Pourtant, de Maslow à une élaboration peut-être plus subtile d’un néo-organigramme des « besoins », notre vocation d’éducateurs ou de travailleurs sociaux ne saurait se satisfaire d’une approche éducative, thérapeutique ou pédagogique fondée sur une « catégorisation des déficits des ayant-droits », là où le travail d’humanisation implique au contraire la complexification des abords, de l’approche et des diversités relationnelles à entretenir avec les plus défavorisés de nos semblables.
Et cela n’a rien à voir avec l’organisation structurelle des institutions, ou si l’on préfère, il y a tout lieu bien sûr, d’évoquer et pourquoi pas d’inventer de nouvelles formes d’institutions, voire comme certains pays nordiques ou le Québec, d’envisager des formes de désinstitutionalisation, pour peu que l’individu en soit le centre d’intérêt, la projection ultime…

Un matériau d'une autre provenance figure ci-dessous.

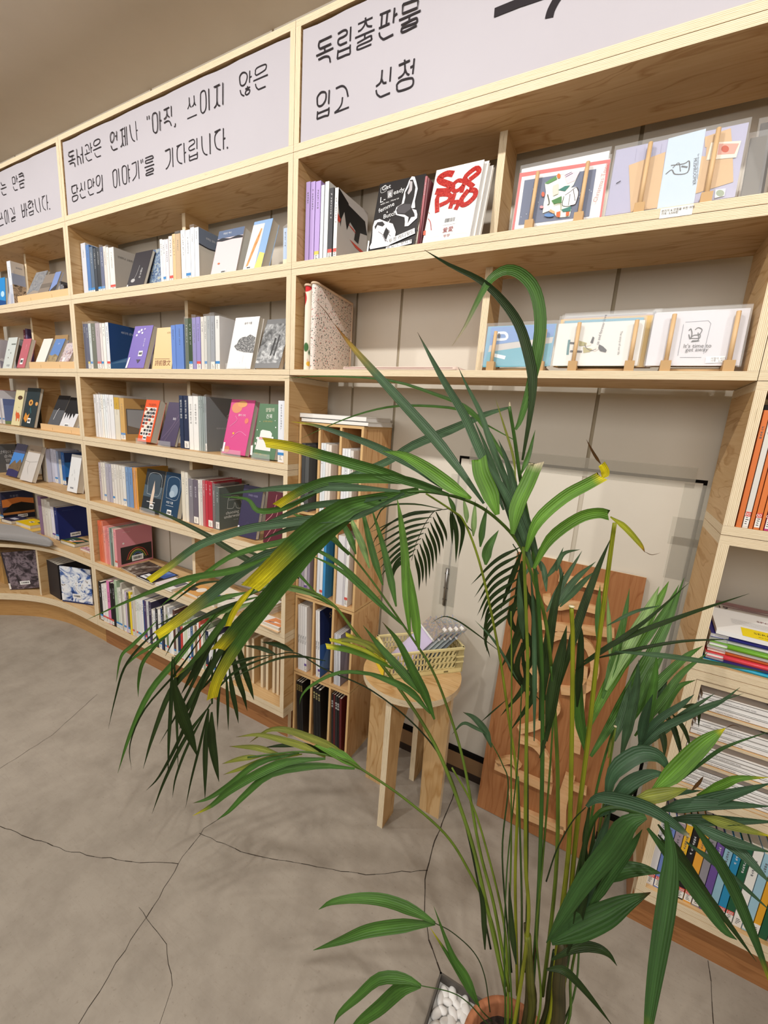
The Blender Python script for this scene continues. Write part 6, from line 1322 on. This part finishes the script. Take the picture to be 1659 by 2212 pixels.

N’était-ce pas au nom d’un engagement humaniste que dans l’histoire de cette jeune sourde et aveugle à Larnay, sœur Marguerite a tout mis en œuvre pour permettre à Marie Heurtin d’entrer dans la communauté du langage humain, comme l’a fait également après elle l’éducatrice d’Helen Keller ? A la suite de Piaget ou de Jean Cartry, et de tant d’autres pédagogues de notre siècle précédent, pour qui l’essentiel se fonde sur la construction relationnelle, il est sans doute urgent de rappeler que les mécanismes de la construction sociale empruntent d’autres voies que celle de la pernicieuse simplification budgétaire.